The trial court did not award plaintiff any portion of the defendant's military pension. The court found that only three years of military duty were served during the second marriage and that the uncertainties and difficulties of collecting pension installments weighed against awarding plaintiff a portion of those benefits. The court concluded that the property settlement was designed to be fair without including distribution of the military pension. We find no abuse of discretion and note, as an aside, that military pensions are now distributable in Michigan divorce actions under the "Uniformed Services Former Spouses' Protection Act", 10 USC 1408(c)(1); 96 Stat 730. See McGinn v McGinn, 126 Mich App 689, 691, fn 1; 337 NW2d 632 (1983).

Affirmed.

*342 CYNAR, P.J. (dissenting).

I would affirm except that I am unable to conclude that the property settlement was fair without including distribution of the military pension. We have no dispute on the cited law. Divorce cases are reviewed de novo, Arnholt v Arnholt, 129 Mich App 810; 343 NW2d 214 (1983). Military pensions are now distributable in Michigan divorce actions under the "Uniformed Services Former Spouses' Protection Act", 10 USC 1408(c)(1); 96 Stat 730.

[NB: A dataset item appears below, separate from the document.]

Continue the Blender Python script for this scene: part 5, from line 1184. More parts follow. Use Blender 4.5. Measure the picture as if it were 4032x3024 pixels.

The end sought in the division of property is a fair and equitable division under all of the circumstances. Ripley v Ripley, 112 Mich App 219, 227; 315 NW2d 576 (1982); Kendall v Kendall, 106 Mich App 240, 244; 307 NW2d 457 (1981). In my opinion, the plaintiff should additionally receive 1/2 of the defendant's military pension at such times as he receives a distribution of the military pension payments.

NOTES

[*] Recorder's Court judge, sitting on the Court of Appeals by assignment.